Для участников заговора Sorge [забота] — это вопрос улыбчивой доверительности, и их озабоченность носит не личный, а корпоративный характер, это забота о жизненных силах сети или института, бестелесная отвлеченность или невнимательность, распространяющаяся на отсутствующее пространство самой коллективной организации, но без неуклюжих догадок, подрывающих силы жертв. Эти люди знают, и потому они способны инвестировать свое присутствие в качестве персонажей в интенсивное и то же время ненавязчивое внимание, чей центр притяжения оказывается повсюду, — в предельную сосредоточенность, оказывающуюся в то же время безразличием.
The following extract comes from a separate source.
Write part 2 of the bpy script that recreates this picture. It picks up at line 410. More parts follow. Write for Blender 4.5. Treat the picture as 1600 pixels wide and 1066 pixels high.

И все же эта забота иного типа, равномерно деперсонализированная забота, приносит с собой характерную лишь для нее тревожность, словно бы она существовала бессознательно, на уровне корпорации, без каких бы то ни было последствий для индивидуальных негодяев.

«Без каких бы то ни было последствий для индивидуальных негодяев» — как сильно эта фраза звучит именно сейчас, после смертей Жана Шарля де Менезеса и Яна Томлинсона и после банковского фиаско. Джеймисон описывает здесь не что иное, как мертвящий кокон корпоративной структуры, которая убивает именно тогда, когда защищает, которая опустошает, отстраняет менеджеров, гарантируя то, что их внимание всегда направлено в сторону, дабы они не могли выслушать. Иллюзия тех, кто приходит в менеджмент с большими надеждами, заключается именно в том, что они верят, будто они как индивиды могут всё изменить, что они не повторят того, что сделали их менеджеры, что на этот раз все будет по-другому. Но понаблюдайте за каким-нибудь человеком, который продвигается вверх по управленческой лестнице, и обычно не нужно долго ждать, чтобы заметить, как на него начнет распространяться окаменение, вызываемое властью. Именно в этот момент структура поддается пальпации: вы можете своими глазами увидеть, как она захватывает людей, услышать, как через них говорят ее омертвевшие/мертвящие суждения.

Поэтому будет ошибкой стремиться переложить на индивидов этическую ответственность, от которой уклоняются корпоративные структуры. Именно это искушение этическим, как доказывает Жижек, используется капиталистической системой для защиты после кредитного кризиса: вина будет переложена на «патологических» индивидов, на тех, кто «злоупотребил системой», а не на саму систему. Причем в действительности такое уклонение состоит из двух этапов — поскольку структура будет (явно или неявно) упоминаться именно в тот момент, когда обнаружится возможность наказать индивидов, принадлежащих к ней. И как раз в этот момент внезапно выясняется, что причины злоупотреблений или жестокостей настолько системны, настолько диффузны, что ни одного индивида нельзя считать за них ответственным. Так произошло с трагедией на Хиллсборо, с фарсом с Жаном Шарлем де Менезесом и во многих других случаях. Но сам этот тупиковый вывод (только индивидов можно считать ответственными за действия, однако причина их злоупотреблений и ошибок является корпоративной и системной) не только простая видимость, он еще и указывает на то, что отсутствует в капитализме. Какие агентства способны на регуляцию и контроль безличных структур? Какие есть возможности для наказания корпоративной структуры? Конечно, в юридическом смысле с корпорациями можно обращаться как с индивидуумами, однако проблема в том, что корпорации, пусть они и предстают в виде юридических лиц, — совсем не то, что отдельные люди, поэтому любая аналогия между наказанием корпораций и наказанием индивидов неминуемо оказывается весьма слабой. И дело не в том, что корпорации — это такие агенты, которые действуют на самом глубинном уровне и всем управляют. Они сами ограничены конечной причиной, которая-не-есть-субъект, то есть Капиталом, являясь всего лишь его выражением.